*** Given data
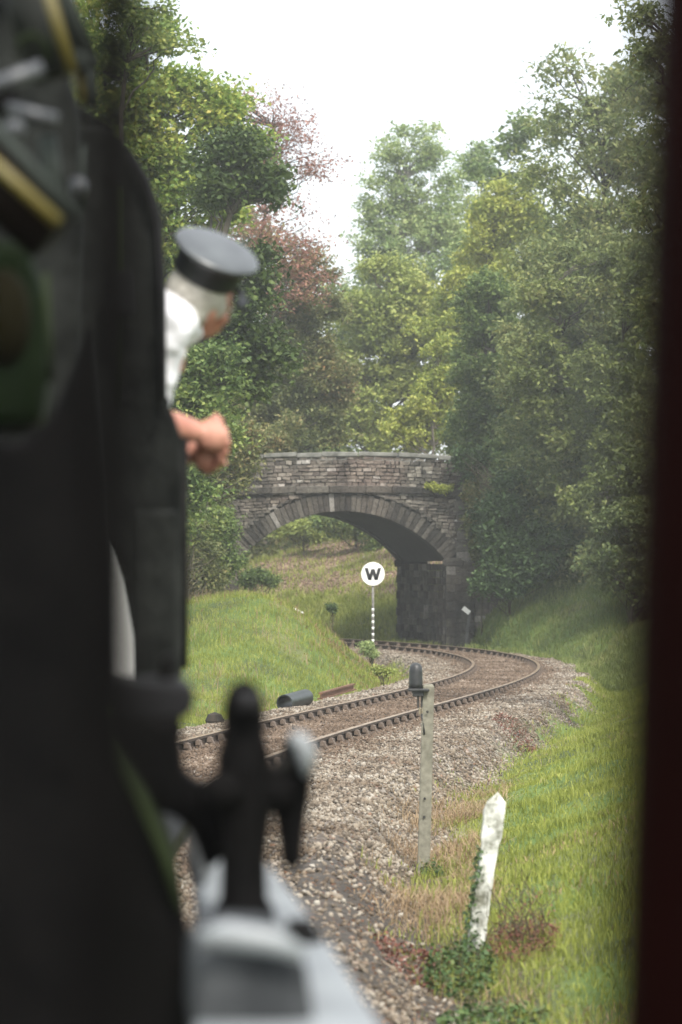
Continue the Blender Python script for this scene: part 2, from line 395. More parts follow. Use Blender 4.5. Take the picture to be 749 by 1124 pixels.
for nm, A in (('gravel', GW), ('dry', DR), ('scree', SCR), ('dirt', DIRT)):
    a = me.attributes.new(nm, 'FLOAT', 'POINT'); a.data.foreach_set('value', np.clip(A, 0, 1).ravel().astype(np.float32))
def ground_mat():
    m = mat('ground', (.1, .1, .05), .95); t = NT(m)
    gr = t.ramp(t.noise(1.1, 6, .7), [(.3, (.05, .085, .018)), (.5, (.085, .14, .026)), (.7, (.13, .18, .035))])
    dry = t.ramp(t.noise(5, 5, .7), [(.3, (.13, .09, .05)), (.7, (.26, .19, .11))])
    vo = t.n('ShaderNodeTexVoronoi'); vo.inputs['Scale'].default_value = 17; tcx = t.n('ShaderNodeTexCoord'); t.l(tcx.outputs['Object'], vo.inputs['Vector'])
    sep = t.n('ShaderNodeSeparateColor'); t.l(vo.outputs['Color'], sep.inputs[0])
    gv = t.ramp(sep.outputs[0], [(0, (.045, .038, .032)), (.3, (.13, .11, .09)), (.6, (.24, .21, .175)), (.9, (.36, .33, .28)), (1, (.26, .13, .08))])
    big = t.ramp(t.noise(.8, 5, .65), [(.36, (.42, .36, .31)), (.6, (1, 1, 1))]); gv = t.mix(1, gv, big, 'MULTIPLY')
    scr = t.ramp(t.noise(7, 6, .75, sc3=(1, .5, 1.6)), [(.30, (.10, .09, .04)), (.45, (.24, .15, .10)), (.6, (.34, .25, .19)), (.75, (.44, .38, .32))])
    c = t.mix(t.attr('dry'), gr, dry)
    c = t.mix(t.attr('scree'), c, scr)
    c = t.mix(t.math('MULTIPLY', t.attr('dirt'), .85), c, (.030, .023, .016))
    gv = t.mix(t.math('MULTIPLY', t.attr('dirt'), .85), gv, (.030, .024, .018))
    c = t.mix(t.attr('gravel'), c, gv); t.base(c)
    t.bump(vo.outputs['Distance'], .8, .03); return m
tag(link('ground', me, ground_mat(), smooth=True), kind='structure')

# ------------------------------------------------------------------ railway track
def line_at(s):
    return (np.interp(s, LS, LX), np.interp(s, LS, LY), np.interp(s, LS, LZ), np.interp(s, LS, LT))
def lpt(s, d, z):
    x, y, zr, th = line_at(s); return Vector((x + d * math.cos(th), y - d * math.sin(th), zr + z))
track = empty('railway_track', lpt(-20, 0, 0))
tag(track, 'single line of bullhead rails in chairs curving through ballast to the stone bridge', 'railway track')
def rail(d):
    # bullhead section, drawn clockwise from the top
    prof = [(-.033, -.004), (-.028, 0), (.028, 0), (.033, -.004), (.033, -.034), (.012, -.048), (.010, -.105), (.030, -.118), (.030, -.142), (-.030, -.142), (-.030, -.118), (-.010, -.105), (-.012, -.048), (-.033, -.034)]
    ps = np.arange(-40, 95, .5); v = []; f = []; mi = []; n = len(prof)
    for s in ps:
        for a, b in prof: v.append(lpt(s, d + a, b))
    for i in range(len(ps) - 1):
        for k in range(n):
            f.append((i * n + k, (i + 1) * n + k, (i + 1) * n + (k + 1) % n, i * n + (k + 1) % n)); mi.append(0 if k in (0, 1, 2) else 1)
    me = bpy.data.meshes.new('rail'); me.from_pydata([tuple(p) for p in v], [], f); me.update()
    bm = bmesh.new(); bm.from_mesh(me); bmesh.ops.recalc_face_normals(bm, faces=bm.faces); bm.to_mesh(me); bm.free()
    o = link('rail', me, [M['rail_head'], M['rail_side']], track); me.polygons.foreach_set('material_index', mi); return o
rail(-.75); rail(.75)
def sleeper_mesh():
    b = MB(); b.box((0, 0, -.085 - .145), (2.5, .25, .17), jit=.008); return b.mesh('sleeper')
def chair_mesh():
    b = MB(); b.box((0, 0, -.133), (.34, .15, .03)); 
    for s in (-1, 1):
        b.prism([(s * .012, -.05, -.118), (s * .115, -.05, -.118), (s * .070, -.05, -.03), (s * .040, -.05, -.03)], (0, 0, 0), (0, .1, 0))
    b.box((.058, 0, -.065), (.05, .17, .05))
    for s in (-1, 1): b.box((s * .145, 0, -.108), (.035, .035, .03))
    return b.mesh('rail_chair')
sm = sleeper_mesh(); sm.materials.append(M['sleeper']); cm = chair_mesh(); cm.materials.append(M['chair'])
for i in range(100):
    s = -12 + i * .70; x, y, zr, th = line_at(s)
    o = bpy.data.objects.new('sleeper', sm); col.objects.link(o); o.parent = track
    o.location = Vector((x, y, zr)) - track.location; o.rotation_euler = (0, 0, -th + random.uniform(-.01, .01))
    for d in (-.75, .75):
        c = bpy.data.objects.new('rail_chair', cm); col.objects.link(c); c.parent = o; c.location = (d, 0, 0)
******
Exclude the pictures. Write out the remaining data exactly.

Final result:
Continue the Blender Python script for this scene: part 2, from line 395. More parts follow. Use Blender 4.5. Take the picture to be 749 by 1124 pixels.
for nm, A in (('gravel', GW), ('dry', DR), ('scree', SCR), ('dirt', DIRT)):
    a = me.attributes.new(nm, 'FLOAT', 'POINT'); a.data.foreach_set('value', np.clip(A, 0, 1).ravel().astype(np.float32))
def ground_mat():
    m = mat('ground', (.1, .1, .05), .95); t = NT(m)
    gr = t.ramp(t.noise(1.1, 6, .7), [(.3, (.05, .085, .018)), (.5, (.085, .14, .026)), (.7, (.13, .18, .035))])
    dry = t.ramp(t.noise(5, 5, .7), [(.3, (.13, .09, .05)), (.7, (.26, .19, .11))])
    vo = t.n('ShaderNodeTexVoronoi'); vo.inputs['Scale'].default_value = 17; tcx = t.n('ShaderNodeTexCoord'); t.l(tcx.outputs['Object'], vo.inputs['Vector'])
    sep = t.n('ShaderNodeSeparateColor'); t.l(vo.outputs['Color'], sep.inputs[0])
    gv = t.ramp(sep.outputs[0], [(0, (.045, .038, .032)), (.3, (.13, .11, .09)), (.6, (.24, .21, .175)), (.9, (.36, .33, .28)), (1, (.26, .13, .08))])
    big = t.ramp(t.noise(.8, 5, .65), [(.36, (.42, .36, .31)), (.6, (1, 1, 1))]); gv = t.mix(1, gv, big, 'MULTIPLY')
    scr = t.ramp(t.noise(7, 6, .75, sc3=(1, .5, 1.6)), [(.30, (.10, .09, .04)), (.45, (.24, .15, .10)), (.6, (.34, .25, .19)), (.75, (.44, .38, .32))])
    c = t.mix(t.attr('dry'), gr, dry)
    c = t.mix(t.attr('scree'), c, scr)
    c = t.mix(t.math('MULTIPLY', t.attr('dirt'), .85), c, (.030, .023, .016))
    gv = t.mix(t.math('MULTIPLY', t.attr('dirt'), .85), gv, (.030, .024, .018))
    c = t.mix(t.attr('gravel'), c, gv); t.base(c)
    t.bump(vo.outputs['Distance'], .8, .03); return m
tag(link('ground', me, ground_mat(), smooth=True), kind='structure')

# ------------------------------------------------------------------ railway track
def line_at(s):
    return (np.interp(s, LS, LX), np.interp(s, LS, LY), np.interp(s, LS, LZ), np.interp(s, LS, LT))
def lpt(s, d, z):
    x, y, zr, th = line_at(s); return Vector((x + d * math.cos(th), y - d * math.sin(th), zr + z))
track = empty('railway_track', lpt(-20, 0, 0))
tag(track, 'single line of bullhead rails in chairs curving through ballast to the stone bridge', 'railway track')
def rail(d):
    # bullhead section, drawn clockwise from the top
    prof = [(-.033, -.004), (-.028, 0), (.028, 0), (.033, -.004), (.033, -.034), (.012, -.048), (.010, -.105), (.030, -.118), (.030, -.142), (-.030, -.142), (-.030, -.118), (-.010, -.105), (-.012, -.048), (-.033, -.034)]
    ps = np.arange(-40, 95, .5); v = []; f = []; mi = []; n = len(prof)
    for s in ps:
        for a, b in prof: v.append(lpt(s, d + a, b))
    for i in range(len(ps) - 1):
        for k in range(n):
            f.append((i * n + k, (i + 1) * n + k, (i + 1) * n + (k + 1) % n, i * n + (k + 1) % n)); mi.append(0 if k in (0, 1, 2) else 1)
    me = bpy.data.meshes.new('rail'); me.from_pydata([tuple(p) for p in v], [], f); me.update()
    bm = bmesh.new(); bm.from_mesh(me); bmesh.ops.recalc_face_normals(bm, faces=bm.faces); bm.to_mesh(me); bm.free()
    o = link('rail', me, [M['rail_head'], M['rail_side']], track); me.polygons.foreach_set('material_index', mi); return o
rail(-.75); rail(.75)
def sleeper_mesh():
    b = MB(); b.box((0, 0, -.085 - .145), (2.5, .25, .17), jit=.008); return b.mesh('sleeper')
def chair_mesh():
    b = MB(); b.box((0, 0, -.133), (.34, .15, .03)); 
    for s in (-1, 1):
        b.prism([(s * .012, -.05, -.118), (s * .115, -.05, -.118), (s * .070, -.05, -.03), (s * .040, -.05, -.03)], (0, 0, 0), (0, .1, 0))
    b.box((.058, 0, -.065), (.05, .17, .05))
    for s in (-1, 1): b.box((s * .145, 0, -.108), (.035, .035, .03))
    return b.mesh('rail_chair')
sm = sleeper_mesh(); sm.materials.append(M['sleeper']); cm = chair_mesh(); cm.materials.append(M['chair'])
for i in range(100):
    s = -12 + i * .70; x, y, zr, th = line_at(s)
    o = bpy.data.objects.new('sleeper', sm); col.objects.link(o); o.parent = track
    o.location = Vector((x, y, zr)) - track.location; o.rotation_euler = (0, 0, -th + random.uniform(-.01, .01))
    for d in (-.75, .75):
        c = bpy.data.objects.new('rail_chair', cm); col.objects.link(c); c.parent = o; c.location = (d, 0, 0)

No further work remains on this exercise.